Our rig came nicknamed, “White Horse.”

Out of time
My anxiety grew as I needed to return home by the coming Friday for a flight with my boss to Seattle. Our plans for a leisurely drive home with a visit to see friends in Utah and our son in Nevada were now no longer feasible.

The fuel tank did not arrive until late Tuesday, leaving us in a time crunch to return home. All of the folks at the dealership were sympathetic and worked to get us back on the road. Late on Wednesday, we finally hit the road with our truck ready for the long trek home. Pres did most of the driving (as usual) and 21 hours later we arrived safe and sound after driving straight through the night into California. This gave me just enough time to wash clothes and repack for the early morning flight to Seattle, whew! We were impressed that the dealership called to inquire that the truck was running well and we were happy with the repairs.

Closing thoughts
If not for the blizzard incident, the fuel tank issue would have gone undetected and perhaps stranded us in a worse circumstance. The freezing temperature caused the viscosity of the diesel to thicken, and the damaged tank lining to finish coming apart.

Because of the engine repair, the brake issue was discovered, saving us from them going out somewhere on a Rocky Mountain pass.

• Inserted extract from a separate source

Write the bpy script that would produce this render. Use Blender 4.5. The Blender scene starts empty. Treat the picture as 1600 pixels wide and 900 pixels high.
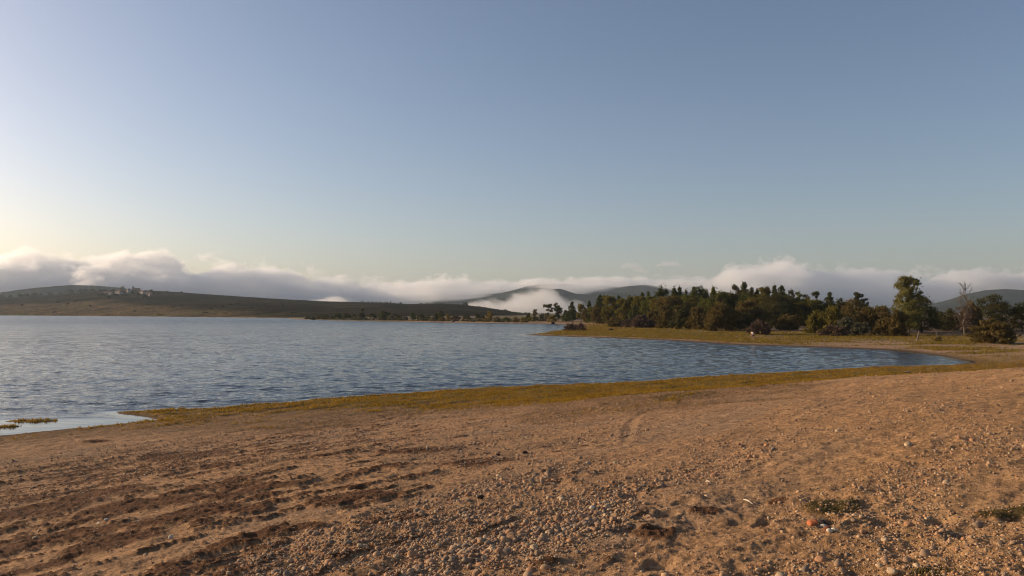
import bpy, math, random
import numpy as np
from mathutils import Vector

# ------------------------------------------------------------------ camera, world, sun, exposure
SC = bpy.context.scene
COL = SC.collection
F_PX, HORIZON = 1208.0, 488.0            # focal length and horizon row of the 1600 x 900 frame
PITCH = math.atan((HORIZON - 450.0) / F_PX)
EYE = 5.2                                # eye height above the water
cam_data = bpy.data.cameras.new('camera')
cam = bpy.data.objects.new('camera', cam_data)
COL.objects.link(cam)
cam_data.sensor_width = 36.0
cam_data.lens = 36.0 * F_PX / 1600.0
cam_data.clip_start = 0.1
cam_data.clip_end = 60000.0
cam.location = (0, 0, EYE)
cam.rotation_euler = (math.pi / 2 + PITCH, 0, 0)
SC.camera = cam

SUN_AZ = math.radians(-72)               # left of the view axis (+Y)
SUN_EL = math.radians(14)
world = bpy.data.worlds.new('World')
SC.world = world
world.use_nodes = True
wn = world.node_tree
wn.nodes.clear()
sky = wn.nodes.new('ShaderNodeTexSky')
sky.sky_type = 'NISHITA'
sky.sun_disc = False
sky.sun_elevation = SUN_EL
sky.sun_rotation = SUN_AZ
sky.altitude = 1000
sky.air_density = 1.0
sky.dust_density = 4.0
sky.ozone_density = 2.0
bg = wn.nodes.new('ShaderNodeBackground')
bg.inputs['Strength'].default_value = 0.142
wo = wn.nodes.new('ShaderNodeOutputWorld')
wb = wn.nodes.new('ShaderNodeVectorMath'); wb.operation = 'MULTIPLY'      # the phone's white balance
wb.inputs[1].default_value = (1.0, 0.885, 0.85)
gm = wn.nodes.new('ShaderNodeGamma'); gm.inputs['Gamma'].default_value = 1.08
hs = wn.nodes.new('ShaderNodeHueSaturation'); hs.inputs['Saturation'].default_value = 1.0
wn.links.new(sky.outputs[0], gm.inputs[0]); wn.links.new(gm.outputs[0], hs.inputs['Color']); wn.links.new(hs.outputs[0], wb.inputs[0])
wn.links.new(wb.outputs[0], bg.inputs[0])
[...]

All in all, God’s grace is apparent and we are grateful for how everything worked out.

Mistake or great?
So back to the question, did we make a mistake buying the rig? After the costly repairs, the truck is running great and we are very much enjoying the creature comforts the Alaskan camper provides us. The sellers help to cover the repair costs made it possible for us to keep the rig. The end of March 2018 marks our 1 year anniversary to own an Alaskan.

Would we have done anything differently? As co-pilot Jeff Skiles so aptly put it in the Scully movie after surviving the wintry crash landing on the Hudson River-“ Yes, I’d have done it in July!”